There are plenty of reasons why more and more of us are not only suspicious of our social institutions, but also downright hostile. Schools, churches, courts, governments, banks have all let us down. It often seems a better path to go it alone without having to carry the burden of seemingly useless institutional baggage. 

Some weeks ago, in a series on what is happening in the religious world, I discussed what I think lies under the statement by the increasing masses who claim to be “spiritual but not religious.”

I received a swarm of responses attempting to define what that appellation meant. They all boiled down to an affirmation that one can live an inner life of some profound richness and personal stability without getting anywhere near a church. While I find resonance with that notion, it is not the whole story. 

I can bring into my house a bundle of lovely blooms cut from the roots that nourished them into being. But in a few days they will wilt, and they will never reproduce.

Let me borrow from a sermon preached in the small costal village of Blue Hill, Maine, by the pastor of the Congregational church, Rob McCall.

"When I look at this 170-year-old building … I ask, 'Why did that long-ago generation build so carefully and laboriously with these huge beams and posts, carefully carved plates and pegs, and beautiful panels and moldings?' … The answer is, they built it for others they would never know."

McCall cites another event that took place in the same year the church was built, 1844. A so-called prophet named William Miller took a group to the top of a mountain to meditate while they awaited the imminent end of the world.

"They built no churches or food pantries or social agencies.

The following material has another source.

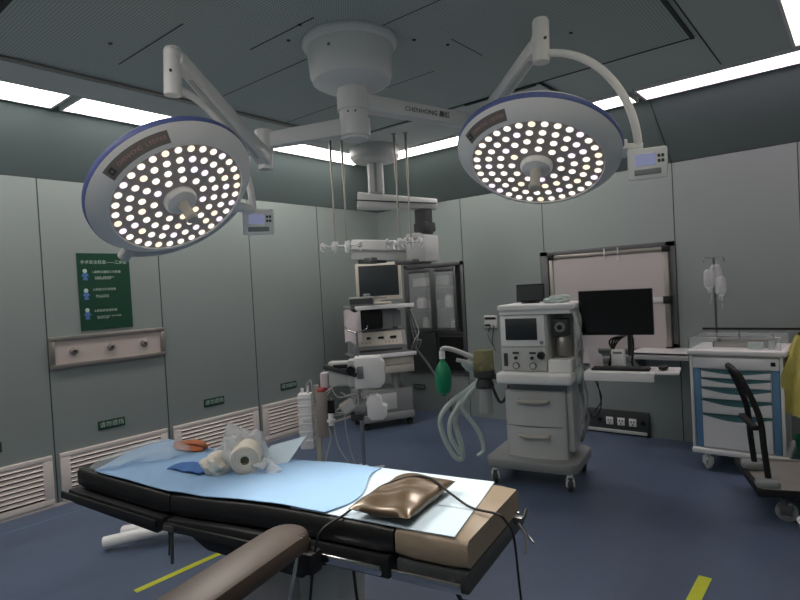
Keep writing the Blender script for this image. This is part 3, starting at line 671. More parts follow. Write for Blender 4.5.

They founded no schools or universities. They denied the future. They were just fixated on taking care of themselves in a desperately perilous society. When the world did not end they came back down, disappointed and disillusioned."

Today’s spiritual but not religious are not modern Millerites, but their quest leaves no heritage, no structures — good or despised. It is all perfectly interior. It is the self, not the society, which is the focus. As comfortable as the journey seems, that sort of ship leaves no wake. Whatever of value it might create, it provides no beams and posts, no carefully carved plates and pegs, no beautiful panels and moldings.

Perhaps a better example can be found in those who deeply enrich their inner lives, and then turn outward to deal with the problems that can only be identified, let alone addressed, by our fragile institutions.

There may be more justice outside the courts, more education outside the schools, more righteousness outside the church, more democracy outside the government.

But sometimes you just need to hold your nose and wade into the morass institutions create. Without them we may only have self-defined anarchy and the collapse of social order.